**GIVEN REQUEST:**
Take each line that has the word "from" and return it.

**SOURCE EXCERPT:**

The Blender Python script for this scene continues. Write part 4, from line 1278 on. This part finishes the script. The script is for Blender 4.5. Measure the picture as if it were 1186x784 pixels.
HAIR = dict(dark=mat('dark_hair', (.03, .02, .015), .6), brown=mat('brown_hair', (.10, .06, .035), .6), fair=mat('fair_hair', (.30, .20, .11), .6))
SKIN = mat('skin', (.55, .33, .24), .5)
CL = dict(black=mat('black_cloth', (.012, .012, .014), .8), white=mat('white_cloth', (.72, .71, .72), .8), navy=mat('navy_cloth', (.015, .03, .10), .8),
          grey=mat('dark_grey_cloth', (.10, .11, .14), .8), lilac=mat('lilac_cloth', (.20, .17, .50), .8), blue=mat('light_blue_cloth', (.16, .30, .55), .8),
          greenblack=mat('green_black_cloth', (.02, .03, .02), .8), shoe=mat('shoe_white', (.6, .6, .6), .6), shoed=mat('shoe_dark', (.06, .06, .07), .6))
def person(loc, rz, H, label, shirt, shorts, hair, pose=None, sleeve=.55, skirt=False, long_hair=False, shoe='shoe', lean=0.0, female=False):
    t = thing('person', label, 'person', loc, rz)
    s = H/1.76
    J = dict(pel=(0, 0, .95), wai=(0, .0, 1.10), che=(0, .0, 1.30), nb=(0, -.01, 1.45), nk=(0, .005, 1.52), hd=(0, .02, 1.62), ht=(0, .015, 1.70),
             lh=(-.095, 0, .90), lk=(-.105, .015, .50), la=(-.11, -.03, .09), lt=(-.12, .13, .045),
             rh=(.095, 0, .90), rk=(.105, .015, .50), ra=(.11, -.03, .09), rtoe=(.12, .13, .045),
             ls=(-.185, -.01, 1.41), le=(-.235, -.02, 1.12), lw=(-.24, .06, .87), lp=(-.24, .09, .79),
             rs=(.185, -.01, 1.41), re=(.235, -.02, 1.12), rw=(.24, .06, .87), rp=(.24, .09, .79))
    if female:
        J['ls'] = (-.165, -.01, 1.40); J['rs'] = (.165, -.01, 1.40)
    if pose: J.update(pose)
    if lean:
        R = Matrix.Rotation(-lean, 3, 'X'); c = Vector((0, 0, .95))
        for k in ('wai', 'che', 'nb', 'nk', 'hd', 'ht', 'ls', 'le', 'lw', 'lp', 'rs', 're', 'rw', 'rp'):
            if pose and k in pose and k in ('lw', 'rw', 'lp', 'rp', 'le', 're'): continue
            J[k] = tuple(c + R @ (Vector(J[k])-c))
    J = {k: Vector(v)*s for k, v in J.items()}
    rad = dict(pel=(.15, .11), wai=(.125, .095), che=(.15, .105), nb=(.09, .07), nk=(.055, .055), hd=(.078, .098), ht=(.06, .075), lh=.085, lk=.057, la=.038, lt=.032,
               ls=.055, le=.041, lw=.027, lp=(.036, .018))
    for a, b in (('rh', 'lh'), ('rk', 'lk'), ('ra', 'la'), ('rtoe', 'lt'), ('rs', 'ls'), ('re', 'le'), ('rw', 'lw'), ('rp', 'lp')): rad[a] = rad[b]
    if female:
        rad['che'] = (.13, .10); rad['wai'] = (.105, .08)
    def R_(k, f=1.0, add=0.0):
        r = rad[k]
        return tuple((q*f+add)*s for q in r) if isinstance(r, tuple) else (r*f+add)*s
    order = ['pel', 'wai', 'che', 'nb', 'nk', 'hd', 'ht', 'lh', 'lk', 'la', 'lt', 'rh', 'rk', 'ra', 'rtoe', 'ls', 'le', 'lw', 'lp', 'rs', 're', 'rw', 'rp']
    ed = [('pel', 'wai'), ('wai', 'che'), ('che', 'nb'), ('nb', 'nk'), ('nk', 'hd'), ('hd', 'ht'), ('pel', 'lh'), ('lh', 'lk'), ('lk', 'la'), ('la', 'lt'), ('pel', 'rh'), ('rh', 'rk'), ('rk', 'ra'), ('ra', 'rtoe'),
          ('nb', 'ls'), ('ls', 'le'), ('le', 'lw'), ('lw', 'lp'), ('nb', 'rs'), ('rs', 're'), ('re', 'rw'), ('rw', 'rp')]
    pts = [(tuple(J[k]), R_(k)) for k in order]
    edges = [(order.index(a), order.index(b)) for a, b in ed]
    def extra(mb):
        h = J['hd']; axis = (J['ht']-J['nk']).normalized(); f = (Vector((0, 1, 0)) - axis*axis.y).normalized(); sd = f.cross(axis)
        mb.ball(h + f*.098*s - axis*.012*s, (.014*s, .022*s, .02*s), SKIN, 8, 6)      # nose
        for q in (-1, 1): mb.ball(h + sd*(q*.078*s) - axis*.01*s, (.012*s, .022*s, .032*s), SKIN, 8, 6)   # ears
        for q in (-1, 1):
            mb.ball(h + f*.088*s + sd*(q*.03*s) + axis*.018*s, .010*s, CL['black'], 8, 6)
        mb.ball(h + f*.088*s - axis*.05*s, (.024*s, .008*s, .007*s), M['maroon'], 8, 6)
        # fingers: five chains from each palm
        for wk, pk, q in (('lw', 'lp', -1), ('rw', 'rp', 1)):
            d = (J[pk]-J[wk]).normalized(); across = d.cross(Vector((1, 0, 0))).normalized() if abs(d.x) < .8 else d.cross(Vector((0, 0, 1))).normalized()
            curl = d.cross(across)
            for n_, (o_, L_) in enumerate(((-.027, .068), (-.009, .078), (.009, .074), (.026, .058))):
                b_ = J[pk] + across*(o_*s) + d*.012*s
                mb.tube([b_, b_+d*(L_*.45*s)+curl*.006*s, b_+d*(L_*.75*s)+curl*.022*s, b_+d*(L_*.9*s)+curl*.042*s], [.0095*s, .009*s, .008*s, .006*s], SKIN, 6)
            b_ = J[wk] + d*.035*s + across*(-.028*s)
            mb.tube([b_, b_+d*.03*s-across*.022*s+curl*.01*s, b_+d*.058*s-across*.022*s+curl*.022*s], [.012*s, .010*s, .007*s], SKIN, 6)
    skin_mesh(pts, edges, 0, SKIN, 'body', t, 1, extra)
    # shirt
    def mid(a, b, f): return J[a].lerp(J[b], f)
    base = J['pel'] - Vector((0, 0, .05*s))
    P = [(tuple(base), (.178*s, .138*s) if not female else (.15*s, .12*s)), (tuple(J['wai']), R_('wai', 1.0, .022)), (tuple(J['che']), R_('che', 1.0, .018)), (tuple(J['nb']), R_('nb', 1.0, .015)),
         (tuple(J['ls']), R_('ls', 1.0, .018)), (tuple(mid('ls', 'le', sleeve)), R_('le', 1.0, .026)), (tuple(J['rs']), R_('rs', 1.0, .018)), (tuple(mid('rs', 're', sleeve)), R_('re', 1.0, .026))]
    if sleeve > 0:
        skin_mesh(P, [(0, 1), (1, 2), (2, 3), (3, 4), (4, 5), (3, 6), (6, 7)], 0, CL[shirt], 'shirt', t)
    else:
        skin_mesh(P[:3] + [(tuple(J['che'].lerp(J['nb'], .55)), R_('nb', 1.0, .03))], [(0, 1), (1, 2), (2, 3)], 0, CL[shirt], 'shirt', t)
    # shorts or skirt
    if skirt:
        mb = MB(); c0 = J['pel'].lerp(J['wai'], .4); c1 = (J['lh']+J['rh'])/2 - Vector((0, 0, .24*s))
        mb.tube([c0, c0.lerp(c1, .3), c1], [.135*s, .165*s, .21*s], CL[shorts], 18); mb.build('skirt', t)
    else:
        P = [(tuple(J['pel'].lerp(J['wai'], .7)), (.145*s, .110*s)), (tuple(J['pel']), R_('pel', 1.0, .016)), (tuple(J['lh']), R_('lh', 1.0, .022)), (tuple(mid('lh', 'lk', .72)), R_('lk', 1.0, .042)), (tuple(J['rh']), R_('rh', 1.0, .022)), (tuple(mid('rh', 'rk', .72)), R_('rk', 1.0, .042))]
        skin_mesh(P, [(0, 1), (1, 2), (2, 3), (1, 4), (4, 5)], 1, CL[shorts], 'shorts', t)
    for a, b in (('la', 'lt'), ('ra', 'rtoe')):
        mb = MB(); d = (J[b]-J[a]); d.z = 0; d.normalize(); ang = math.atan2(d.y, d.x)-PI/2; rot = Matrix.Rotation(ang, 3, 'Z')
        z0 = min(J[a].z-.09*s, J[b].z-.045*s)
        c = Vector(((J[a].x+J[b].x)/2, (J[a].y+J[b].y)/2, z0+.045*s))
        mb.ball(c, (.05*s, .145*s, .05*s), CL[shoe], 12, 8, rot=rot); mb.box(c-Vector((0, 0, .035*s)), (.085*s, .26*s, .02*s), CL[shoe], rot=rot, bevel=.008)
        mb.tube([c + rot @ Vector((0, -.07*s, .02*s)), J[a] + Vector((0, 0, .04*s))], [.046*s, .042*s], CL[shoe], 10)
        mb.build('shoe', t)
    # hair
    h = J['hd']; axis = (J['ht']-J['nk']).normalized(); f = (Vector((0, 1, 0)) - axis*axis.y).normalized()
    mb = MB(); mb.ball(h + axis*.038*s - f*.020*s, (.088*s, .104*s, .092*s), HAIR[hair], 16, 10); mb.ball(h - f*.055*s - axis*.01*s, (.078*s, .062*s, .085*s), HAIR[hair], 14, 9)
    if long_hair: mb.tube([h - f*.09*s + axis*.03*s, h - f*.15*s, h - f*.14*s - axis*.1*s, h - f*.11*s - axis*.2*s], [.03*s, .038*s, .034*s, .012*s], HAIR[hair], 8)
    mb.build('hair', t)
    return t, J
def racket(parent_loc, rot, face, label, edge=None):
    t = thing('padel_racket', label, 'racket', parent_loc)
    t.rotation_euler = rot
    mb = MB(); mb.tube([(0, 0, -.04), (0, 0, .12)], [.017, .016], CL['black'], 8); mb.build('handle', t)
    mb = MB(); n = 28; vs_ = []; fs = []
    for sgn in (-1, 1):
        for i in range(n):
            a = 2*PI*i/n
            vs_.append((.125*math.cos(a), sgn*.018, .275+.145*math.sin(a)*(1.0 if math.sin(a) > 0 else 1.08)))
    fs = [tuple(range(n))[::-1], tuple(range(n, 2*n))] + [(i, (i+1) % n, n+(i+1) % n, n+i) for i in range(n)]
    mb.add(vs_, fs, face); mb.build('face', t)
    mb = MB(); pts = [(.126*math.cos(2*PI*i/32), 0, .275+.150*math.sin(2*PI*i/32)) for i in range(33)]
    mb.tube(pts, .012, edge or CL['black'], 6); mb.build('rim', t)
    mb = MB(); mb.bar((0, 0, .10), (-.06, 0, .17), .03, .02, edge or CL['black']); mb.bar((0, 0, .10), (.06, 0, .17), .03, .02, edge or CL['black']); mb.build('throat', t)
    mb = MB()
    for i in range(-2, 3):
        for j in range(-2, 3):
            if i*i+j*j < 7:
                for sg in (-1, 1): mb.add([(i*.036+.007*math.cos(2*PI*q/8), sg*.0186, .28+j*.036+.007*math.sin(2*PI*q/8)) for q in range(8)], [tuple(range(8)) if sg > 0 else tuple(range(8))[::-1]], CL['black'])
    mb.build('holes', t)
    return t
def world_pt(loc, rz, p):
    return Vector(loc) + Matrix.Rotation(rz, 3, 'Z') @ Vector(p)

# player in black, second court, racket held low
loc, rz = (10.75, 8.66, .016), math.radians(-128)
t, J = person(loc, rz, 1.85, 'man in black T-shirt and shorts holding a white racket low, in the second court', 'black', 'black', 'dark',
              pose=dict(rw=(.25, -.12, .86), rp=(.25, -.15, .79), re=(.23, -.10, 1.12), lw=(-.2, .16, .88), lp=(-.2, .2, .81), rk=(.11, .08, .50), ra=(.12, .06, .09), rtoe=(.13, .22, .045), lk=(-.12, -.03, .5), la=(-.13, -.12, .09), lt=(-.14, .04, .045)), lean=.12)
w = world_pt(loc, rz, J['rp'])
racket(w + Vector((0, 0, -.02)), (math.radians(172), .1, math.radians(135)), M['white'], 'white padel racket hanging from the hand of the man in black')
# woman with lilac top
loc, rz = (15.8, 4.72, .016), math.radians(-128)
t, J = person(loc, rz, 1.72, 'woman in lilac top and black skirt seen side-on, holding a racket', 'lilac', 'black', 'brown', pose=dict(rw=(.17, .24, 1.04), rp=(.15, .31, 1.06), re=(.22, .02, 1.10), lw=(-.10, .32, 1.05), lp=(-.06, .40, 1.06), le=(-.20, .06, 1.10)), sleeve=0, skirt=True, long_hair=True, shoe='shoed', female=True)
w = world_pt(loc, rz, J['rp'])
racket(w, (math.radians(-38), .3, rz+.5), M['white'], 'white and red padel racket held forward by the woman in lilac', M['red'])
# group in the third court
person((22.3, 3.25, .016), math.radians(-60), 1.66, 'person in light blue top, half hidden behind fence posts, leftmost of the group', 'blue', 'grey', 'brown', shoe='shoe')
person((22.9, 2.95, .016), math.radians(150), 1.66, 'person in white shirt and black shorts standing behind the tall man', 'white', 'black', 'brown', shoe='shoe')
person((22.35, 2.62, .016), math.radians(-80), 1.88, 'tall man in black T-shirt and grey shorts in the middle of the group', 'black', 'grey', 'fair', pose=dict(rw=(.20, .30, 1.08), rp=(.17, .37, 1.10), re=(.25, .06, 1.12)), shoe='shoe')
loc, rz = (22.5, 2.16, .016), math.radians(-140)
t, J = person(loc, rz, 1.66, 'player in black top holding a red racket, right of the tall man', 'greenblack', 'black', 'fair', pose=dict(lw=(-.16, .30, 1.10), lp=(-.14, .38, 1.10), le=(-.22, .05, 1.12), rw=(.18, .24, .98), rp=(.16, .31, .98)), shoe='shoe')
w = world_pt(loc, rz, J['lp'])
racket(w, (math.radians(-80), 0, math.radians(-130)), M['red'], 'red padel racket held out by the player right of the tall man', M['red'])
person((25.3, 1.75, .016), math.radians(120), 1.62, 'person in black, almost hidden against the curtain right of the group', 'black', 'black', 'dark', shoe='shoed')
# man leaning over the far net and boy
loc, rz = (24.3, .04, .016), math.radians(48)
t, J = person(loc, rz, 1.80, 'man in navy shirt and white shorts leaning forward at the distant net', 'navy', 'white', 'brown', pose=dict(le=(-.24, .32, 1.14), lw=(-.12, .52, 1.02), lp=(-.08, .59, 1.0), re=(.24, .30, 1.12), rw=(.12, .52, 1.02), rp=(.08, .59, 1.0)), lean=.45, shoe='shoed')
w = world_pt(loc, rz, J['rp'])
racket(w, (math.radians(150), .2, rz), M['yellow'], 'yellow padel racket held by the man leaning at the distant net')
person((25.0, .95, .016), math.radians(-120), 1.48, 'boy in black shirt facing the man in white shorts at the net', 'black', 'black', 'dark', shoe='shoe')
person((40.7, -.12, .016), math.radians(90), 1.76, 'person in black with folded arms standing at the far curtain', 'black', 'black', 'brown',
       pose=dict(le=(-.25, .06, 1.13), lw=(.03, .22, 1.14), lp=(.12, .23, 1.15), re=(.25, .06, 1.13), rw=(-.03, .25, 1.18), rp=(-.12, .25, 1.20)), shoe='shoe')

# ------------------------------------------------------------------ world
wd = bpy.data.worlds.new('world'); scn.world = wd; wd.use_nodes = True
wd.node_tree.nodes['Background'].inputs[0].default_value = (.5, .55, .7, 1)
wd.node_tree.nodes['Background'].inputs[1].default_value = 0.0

**RESULT:**
The Blender Python script for this scene continues. Write part 4, from line 1278 on. This part finishes the script. The script is for Blender 4.5. Measure the picture as if it were 1186x784 pixels.
        # fingers: five chains from each palm
racket(w + Vector((0, 0, -.02)), (math.radians(172), .1, math.radians(135)), M['white'], 'white padel racket hanging from the hand of the man in black')